Yes,  while others escaped to warm ocean beaches, I spent a day colder than I've ever been in my entire life and it was all worth it. (The Laphroaig may or may not have helped with that...)

Poetry Month is just around the corner. My NPM19 Poem A Day project is Playing With Poetry. I'm going to spend the month playing with Haikubes, Magnetic Poetry, Metaphor Dice, and Paint Chip Poetry. Join in if you'd like!

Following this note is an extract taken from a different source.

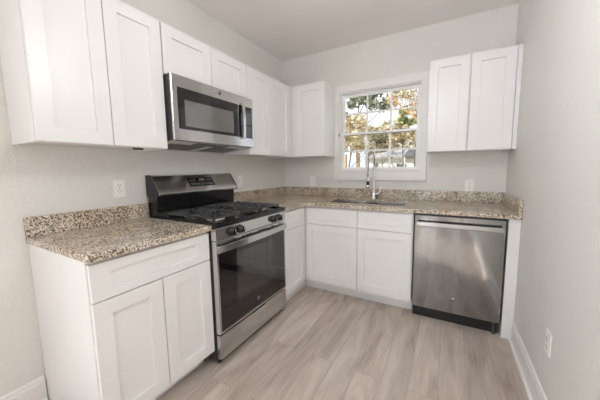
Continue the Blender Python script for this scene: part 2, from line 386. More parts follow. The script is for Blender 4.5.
def wall_cabinet(label, wd, z0, loc, rz, doors, left_reveal=0):
    t = thing('wall_cabinet', label, 'cabinet', loc, rz, 'white shaker wall cabinets')
    mb = MB().box(.0005, wd-.0005, -UD+.020, -.002, z0+.012, ZT)
    mb.box(.0005, .016, -UD+.020, -.002, z0, z0+.012); mb.box(wd-.016, wd-.0005, -UD+.020, -.002, z0, z0+.012)
    mb.box(.016, wd-.016, -UD+.020, -UD+.038, z0, z0+.012)
    mb.build('carcass', 'white', t, .0008)
    for a, b in doors: MB().shaker(a, b, -UD, .0195, z0+.004, ZT-.003).build('door', 'white', t, .0010)
    return t
t = wall_cabinet('tall white two-door wall cabinet at the near left, left of the microwave', .603, ZB, (.001, -2.407, 0), PI/2, [(.004, .297), (.301, .600)])
MB().box(.415, .470, -.275, -.265, ZB-.010, ZB+.0115).build('hanging_clip', 'dark', t)
wall_cabinet('short white two-door wall cabinet directly above the microwave', .760, 1.838, (.001, -1.802, 0), PI/2, [(.004, .377), (.382, .757)])
t = wall_cabinet('white two-door wall cabinet on the left wall between microwave and corner', .7265, ZB, (.001, -1.040, 0), PI/2, [(.004, .318), (.322, .690)])
MB().box(.6925, .7262, -UD+.001, -UD+.0195, ZB, ZT).build('filler_strip', 'white', t)
t = wall_cabinet('white single-door wall cabinet in the corner, left of the window', .402, ZB, (.3165, -.001, 0), 0, [(.062, .399)])
MB().box(-.002, .0595, -UD+.004, -UD+.0195, ZB, ZT).build('filler_strip', 'white', t)
t = wall_cabinet('white two-door wall cabinet right of the window', .600, ZB, (1.706, -.001, 0), 0, [(.003, .298), (.308, .597)])
MB().box(.601, .6295, -UD+.004, -UD+.019, ZB, ZT).build('filler_strip', 'white', t)

# ------------------------------------------------------------------ countertops
t = thing('countertop', 'short granite countertop with backsplash on the near left base cabinet', 'countertop', (0, -2.4035, .883))
MB().box(.002, .655, 0, .6115, 0, .031).build('slab', 'granite', t, .004)
MB().box(.002, .022, 0, .6115, .0312, .133).build('backsplash', 'granite', t, .002)
sk = [(.800, 1.160), (1.190, 1.560)]; sy = (-.515, -.150)
t = thing('countertop', 'L-shaped granite countertop around the sink, running from range to right wall', 'countertop', (0, 0, .883))
xs = [.002, .668, sk[0][0], sk[0][1], sk[1][0], sk[1][1], W-.002]; ys = [-1.0345, -.658, sy[0], sy[1], -.002]
MB().slab(xs, ys, lambda i, j: (i == 0 if j == 0 else not (j == 2 and i in (2, 4))), 0, .031).build('slab', 'granite', t, .003)
MB().box(.023, W-.023, -.022, -.002, .0312, .133).build('backsplash', 'granite', t, .002)
MB().box(.002, .0225, -1.0345, -.002, .0312, .133).build('backsplash', 'granite', t, .002)
MB().box(W-.0225, W-.002, -.655, -.002, .0312, .133).build('backsplash', 'granite', t, .002)

# ------------------------------------------------------------------ sink
t = thing('kitchen_sink', 'stainless double bowl sink set in the granite under the window', 'sink', (0, 0, .0))
rim = MB().slab([sk[0][0]-.02, sk[0][0]+.004, sk[0][1]-.004, sk[1][0]+.004, sk[1][1]-.004, sk[1][1]+.02], [sy[0]-.02, sy[0]+.004, sy[1]-.004, sy[1]+.02],
                lambda i, j: not (j == 1 and i in (1, 3)), .8832, .8828)
rim = MB()
def bowl(x0, x1):
    y0, y1 = sy; b = .018; m = MB(); zt, zb = .8995, .72
    x0 += .001; x1 -= .001; y0 += .001; y1 -= .001; th = .004
    o = [(x0, y0, zt), (x1, y0, zt), (x1, y1, zt), (x0, y1, zt)]
    i = [(x0+th, y0+th, zt), (x1-th, y0+th, zt), (x1-th, y1-th, zt), (x0+th, y1-th, zt)]
    ib = [(x0+b, y0+b, zb), (x1-b, y0+b, zb), (x1-b, y1-b, zb), (x0+b, y1-b, zb)]
    ob = [(x0+.008, y0+.008, zb-.006), (x1-.008, y0+.008, zb-.006), (x1-.008, y1-.008, zb-.006), (x0+.008, y1-.008, zb-.006)]
    f = []
    for k in range(4):
        n = (k+1) % 4; f += [(k, n, 4+n, 4+k), (4+k, 4+n, 8+n, 8+k), (n, k, 12+k, 12+n)]
    f += [(8, 9, 10, 11), (15, 14, 13, 12)]
    return m.add(o+i+ib+ob, f)
for a, b in sk:
    bb = bowl(a, b).build('bowl', 'sinksteel', t, .002)
    MB().lathe([(.001, .7205), (.042, .7205), (.045, .7235), (.030, .7235), (.001, .722)], ((a+b)/2, -.32, 0), seg=20).build('drain', 'chrome', bb)

# ------------------------------------------------------------------ faucet
fx, fy = 1.190, -.085
t = thing('faucet', 'tall chrome spring pull-down faucet standing behind the sink', 'faucet', (fx, fy, .9142))
MB().lathe([(.001, 0), (.027, 0), (.027, .006), (.020, .012), (.018, .10), (.012, .12), (.011, .17)], (0, 0, 0)).build('faucet_base', 'chrome', t)
MB().tube([(0, 0, .17), (0, 0, .35)], .0095).build('riser', 'chrome', t)
arc = [(0, 0, .35+.0)]
R_ = .062
pts = [(0, 0, .30+.03*k) for k in range(3)]
cz = .42
for k in range(0, 13):
    a = PI*k/12; pts.append((-.25*(R_-R_*math.cos(a)), -(R_-R_*math.cos(a)), cz+R_*math.sin(a)*1.25))
ex, ey = pts[-1][0], pts[-1][1]
pts += [(ex, ey, cz-.03*k) for k in range(1, 7)]
MB().tube(pts, .0045, 8).build('hose', 'blackplastic', t)
# spring coil around the hose
P3 = [Vector(p) for p in pts]; sp = []
lens = [0]
for a, b in zip(P3, P3[1:]): lens.append(lens[-1]+(b-a).length)
tot = lens[-1]; turns = 46; steps = turns*8
for q in range(steps+1):
    s_ = tot*q/steps; i = max(j for j in range(len(lens)) if lens[j] <= s_+1e-9); i = min(i, len(P3)-2)
    f_ = (s_-lens[i])/(lens[i+1]-lens[i]); p = P3[i].lerp(P3[i+1], f_); tv = (P3[i+1]-P3[i]).normalized()
    sd = Vector((.97, -.243, 0)); bn = tv.cross(sd).normalized(); an = 2*PI*q/8
    sp.append(p+(sd*math.cos(an)+bn*math.sin(an))*.0115)
MB().tube(sp, .0026, 5).build('spring_coil', 'chrome', t)
MB().lathe([(.001, 0), (.016, .002), (.0165, .02), (.0155, .09), (.010, .105), (.009, .115)], (ex, ey, cz-.30), seg=16).build('spray_head', 'chrome', t)
MB().lathe([(.0155, .030), (.0165, .036), (.0165, .070), (.0155, .076)], (ex, ey, cz-.30), seg=16).build('spray_grip', 'blackplastic', t)
MB().tube([(0, 0, .225), (ex, ey, .225)], .005).build('holder_arm', 'chrome', t)
MB().tube([(.01, 0, .050), (.05, -.005, .058), (.066, -.006, .072), (.080, -.008, .135)], [.014, .013, .008, .006]).build('lever_handle', 'chrome', t)

# ------------------------------------------------------------------ GAS RANGE
RW = .752
rg = thing('gas_range', 'freestanding stainless gas range with black oven door between the counters', 'range', (.001, -1.7905, 0), PI/2)
MB().box(.003, RW-.003, -.640, -.012, .035, .893).build('body', 'bodygrey', rg, .002)
for x, y in ((.05, -.60), (RW-.05, -.60), (.05, -.06), (RW-.05, -.06)):
    MB().lathe([(.018, .0005), (.018, .012), (.010, .014), (.010, .0345)], (x, y, 0), seg=12).build('foot', 'blackplastic', rg)
MB().slab([.001, .022, RW-.022, RW-.001], [-.682, -.655, -.105, -.012], lambda i, j: True, .8935, .915).build('cooktop', 'blackenamel', rg, .003)
MB().slab([.001, .016, RW-.016, RW-.001], [-.682, -.668, -.120, -.105], lambda i, j: not (i == 1 and j == 1), .9152, .926).build('cooktop_lip', 'blackenamel', rg, .002)
# backguard
MB().prism_x([(-.012, .9152), (-.125, .9152), (-.110, .948), (-.118, 1.066), (-.012, 1.066)], .010, RW-.010).build('backguard_base', 'blackenamel', rg, .002)
pf = [(-.150, 1.066), (-.155, 1.080), (-.078, 1.203), (-.066, 1.210), (-.012, 1.210), (-.012, 1.066)]
for xa, xb in ((.0, .004), (RW-.004, RW)): MB().prism_x([(a-(.001 if a < -.02 else 0), b+(.001 if b > 1.07 else -.001)) for a, b in pf], xa, xb).build('backguard_end_cap', 'blackplastic', rg)
bgd = MB().prism_x(pf, .0045, RW-.0045).build('backguard', 'steel', rg, .003)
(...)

We can use the Twitter hashtag #playwithpoetryNPM to find and support each other.


Speaking of find and support, Carol has this week's Poetry Friday roundup and her favorite daffodil poem at Carol's Corner.



Friday, March 22, 2019

Nothing Gold -- After Robert Frost




Nothing Gold
after Nothing Gold Can Stay by Robert Frost

Nature's first green is gold
or, in the case of that bush
with its six inches of new growth,
red.

Or, in the case of that forsythia
on the south-facing side of the house,
an unbelievable shade of bright
yellow.

Or, in the case of those new shoots
knifing up from exposed iris bulbs,
a simultaneously fragile but violent
green.

All these early hues
in leaf, in flower
hard to hold as the earth moves
along its path
hour by hour
by day by day
by season by season,

not so much subsiding
as being subsumed
in the golden Eden
of Life.


©Mary Lee Hahn, 2019


The first draft of this poem happened in one of our five-minute quick-writes in writing workshop this week. Another reminder that these small rituals are powerful not just for our student writers, but for our own writing lives.

I have a love-hate relationship with Nothing Gold Can Stay by Robert Frost. I landed in the honors program at the University of Denver based on good grades in a sub-standard rural high school. I was over my head in so many ways. There was so much I didn't even know I didn't know. A professor attempted to teach me how to craft a critical essay by humiliating me -- by showing me the work of a classmate who was already clearly on the path to his fame as a writer. Then he asked me if this poem by Robert Frost was hopeful or hopeless. My humiliation had turned to stubborn anger, and I argued that the poem was hopeful. And then I figured out on my own how to be the kind of writer I wanted to be.

It was that experience more than any other that taught me how to teach the writer, not the writing. Every writer can move to the next level, but you can only begin from where they are the moment they show you their own work.


Rebecca has the Poetry Friday Roundup at Sloth Reads, and how perfect is that? Tomorrow is National Goof Off Day, when our spring break begins!